Please quote every line word for word.

--- Begin Provided material ---

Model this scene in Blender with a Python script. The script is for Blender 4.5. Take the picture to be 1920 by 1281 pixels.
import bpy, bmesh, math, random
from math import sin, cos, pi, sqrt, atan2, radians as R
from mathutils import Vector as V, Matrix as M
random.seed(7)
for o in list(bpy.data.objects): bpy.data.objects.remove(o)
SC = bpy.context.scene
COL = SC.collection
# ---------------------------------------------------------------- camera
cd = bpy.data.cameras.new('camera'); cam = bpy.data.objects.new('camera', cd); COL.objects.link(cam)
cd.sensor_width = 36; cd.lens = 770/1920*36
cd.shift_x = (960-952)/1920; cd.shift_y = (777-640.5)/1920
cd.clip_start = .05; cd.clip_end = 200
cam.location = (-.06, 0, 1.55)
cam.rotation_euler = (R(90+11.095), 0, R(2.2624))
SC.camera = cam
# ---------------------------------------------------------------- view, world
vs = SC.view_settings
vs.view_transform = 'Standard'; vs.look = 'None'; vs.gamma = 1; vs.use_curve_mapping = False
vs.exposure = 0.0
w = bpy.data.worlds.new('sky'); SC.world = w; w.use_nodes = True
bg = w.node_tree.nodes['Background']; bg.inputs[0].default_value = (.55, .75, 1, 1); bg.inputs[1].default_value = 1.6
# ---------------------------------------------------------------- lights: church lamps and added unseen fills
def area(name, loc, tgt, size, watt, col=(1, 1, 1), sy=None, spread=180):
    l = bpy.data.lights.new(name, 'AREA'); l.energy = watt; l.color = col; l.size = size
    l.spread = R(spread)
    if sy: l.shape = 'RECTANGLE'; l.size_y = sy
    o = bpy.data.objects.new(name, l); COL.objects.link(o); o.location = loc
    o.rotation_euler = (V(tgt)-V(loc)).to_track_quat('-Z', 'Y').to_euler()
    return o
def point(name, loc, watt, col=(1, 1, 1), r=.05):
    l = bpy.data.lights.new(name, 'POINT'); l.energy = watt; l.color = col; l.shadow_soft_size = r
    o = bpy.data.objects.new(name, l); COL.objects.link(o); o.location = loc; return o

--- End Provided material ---

Response for this exercise:
Model this scene in Blender with a Python script. The script is for Blender 4.5. Take the picture to be 1920 by 1281 pixels.
import bpy, bmesh, math, random
from math import sin, cos, pi, sqrt, atan2, radians as R
from mathutils import Vector as V, Matrix as M
random.seed(7)
for o in list(bpy.data.objects): bpy.data.objects.remove(o)
SC = bpy.context.scene
COL = SC.collection
# ---------------------------------------------------------------- camera
cd = bpy.data.cameras.new('camera'); cam = bpy.data.objects.new('camera', cd); COL.objects.link(cam)
cd.sensor_width = 36; cd.lens = 770/1920*36
cd.shift_x = (960-952)/1920; cd.shift_y = (777-640.5)/1920
cd.clip_start = .05; cd.clip_end = 200
cam.location = (-.06, 0, 1.55)
cam.rotation_euler = (R(90+11.095), 0, R(2.2624))
SC.camera = cam
# ---------------------------------------------------------------- view, world
vs = SC.view_settings
vs.view_transform = 'Standard'; vs.look = 'None'; vs.gamma = 1; vs.use_curve_mapping = False
vs.exposure = 0.0
w = bpy.data.worlds.new('sky'); SC.world = w; w.use_nodes = True
bg = w.node_tree.nodes['Background']; bg.inputs[0].default_value = (.55, .75, 1, 1); bg.inputs[1].default_value = 1.6
# ---------------------------------------------------------------- lights: church lamps and added unseen fills
def area(name, loc, tgt, size, watt, col=(1, 1, 1), sy=None, spread=180):
    l = bpy.data.lights.new(name, 'AREA'); l.energy = watt; l.color = col; l.size = size
    l.spread = R(spread)
    if sy: l.shape = 'RECTANGLE'; l.size_y = sy
    o = bpy.data.objects.new(name, l); COL.objects.link(o); o.location = loc
    o.rotation_euler = (V(tgt)-V(loc)).to_track_quat('-Z', 'Y').to_euler()
    return o
def point(name, loc, watt, col=(1, 1, 1), r=.05):
    l = bpy.data.lights.new(name, 'POINT'); l.energy = watt; l.color = col; l.shadow_soft_size = r
    o = bpy.data.objects.new(name, l); COL.objects.link(o); o.location = loc; return o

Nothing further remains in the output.